Last night, as I was sleeping
I dreamt – marvelous error!–
that I had a beehive
here inside my heart.
And the golden bees
were making white combs
and sweet honey
from my old failures.”

– Antonio Machado

When our shadow keeps us from stepping onto the dance floor or moving freely, creatively, constraint, stiffness step in.  Unable to live fully into all of ourselves, our authenticity suffers.  We then have to devise strategies to compensate for the moves we cannot make. Our potential for creativity and inner power is diminished.

How can we move towards being fully ourselves?  How can we integrate our shadow- often wily, usually mysterious, sometimes fiercely tenacious? Can we embrace all of ourselves? What does it take to move freely and creatively in our lives?

This process is symphonic – having several movements infused with reoccurring themes. To begin we must notice when and to what we have strong reactions.  Both strong positive and negative reactions hold clues.  While unable to look into the depths of our own shadow, we often see it reflected outside of ourselves, in others.

When our response to others is strong, we have an opportunity to investigate what about them “triggers” us.  Whether our response is positive or negative, it is useful to
extrapolate the qualities that we notice when we are galvanized by another..

Listing these, checking them out carefully and then using our list to find these qualities in ourselves is a useful first step in shedding some light on our shadowy dance partner.

In coaching we often speak of the need to be open and curious.

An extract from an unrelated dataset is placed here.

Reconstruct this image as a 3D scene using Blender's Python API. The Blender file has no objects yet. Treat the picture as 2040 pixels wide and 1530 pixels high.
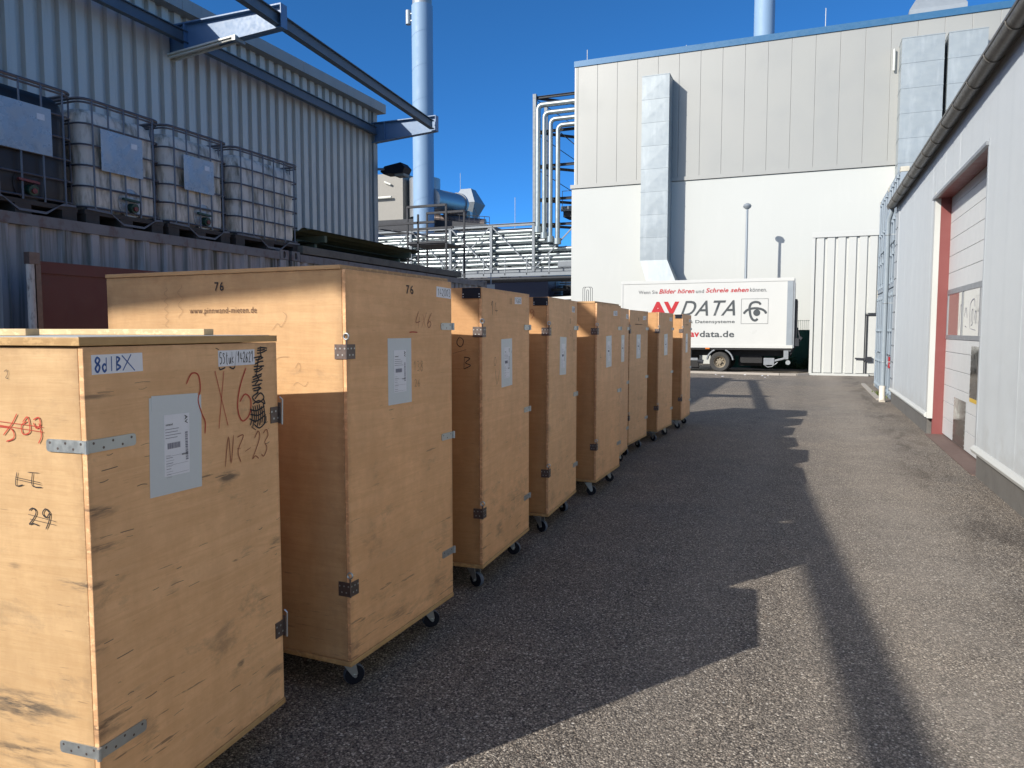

Curiosity allows engagement, dynamic interest, movement towards lightheartedness. .Joy.discovery, openness -an awake state – exuberance. and  Innocence are present in curiosity. We are inherently experimental and playful as infants – ready to “taste” the world.  Curiosity brings forward our potential which transforms into “hope”. It is a movement towards freedom.

Our assumption, as coaches,  is that we are curious when we ask questions.  On one level this is true, yet curiosity is a much deeper inclination and often illuminates some part of our shadow.

What are we not curious about? What questions will we refrain from asking? And beyond the asking of questions, where does curiosity lead us? Can we feel the exhilaration of it arising or is the questioning mechanical, stilted?  How willing are we try new practices with clients? Or devise fresh self-observations? Do we do our own inquiry? How often will we continue to read something that at first doesn’t appeal to us?  Are we willing to attend a training in an area that doesn’t light us up?

When we have blind spots around our curiosity, there are subjects we avoid entering into fully – for ourselves and with clients. Sometimes this happens because “we already know” – that is we make assumptions from a very limited sampling or insufficient evidence.  Or, we touch into a topic that brings up strong somatic resistance and so we deal with it superficially –  blind to the fact  that we are shutting down an  important vein of inquiry.

The shadow side of curiosity can show up around issues of money, abuse, pleasure, relationships, rage, eating habits, child rearing, power or any of life’s intricate events. For each of us, it develops out of our own unique experience.  Yet, to fully serve our clients, we need to bring light to bear on the very dark side of our limited curiosity.

The issue is further complicated by how we hold curiosity. Is it solely a cognitive experience, a sort of intellectual inquisitiveness?  For many of us acculturated into intellectual curiosity, it remains at that level. We disown sensual curiosity, not willing to engage with textures, scents, sensations or tastes, perhaps.

When we get really curious about the emotional responses that arise in us, when we are listening deeply, or when  we develop enough curiosity for a nuanced understanding of how we are reacting to our client’s narrative, we are experiencing emotional curiosity. Can we hold strong emotions – our own and that of others? Or do we avoid certain emotions, shutting down the curiosity of our hearts? When we become skillful in staying curious about our feelings, we serve both the client and ourselves.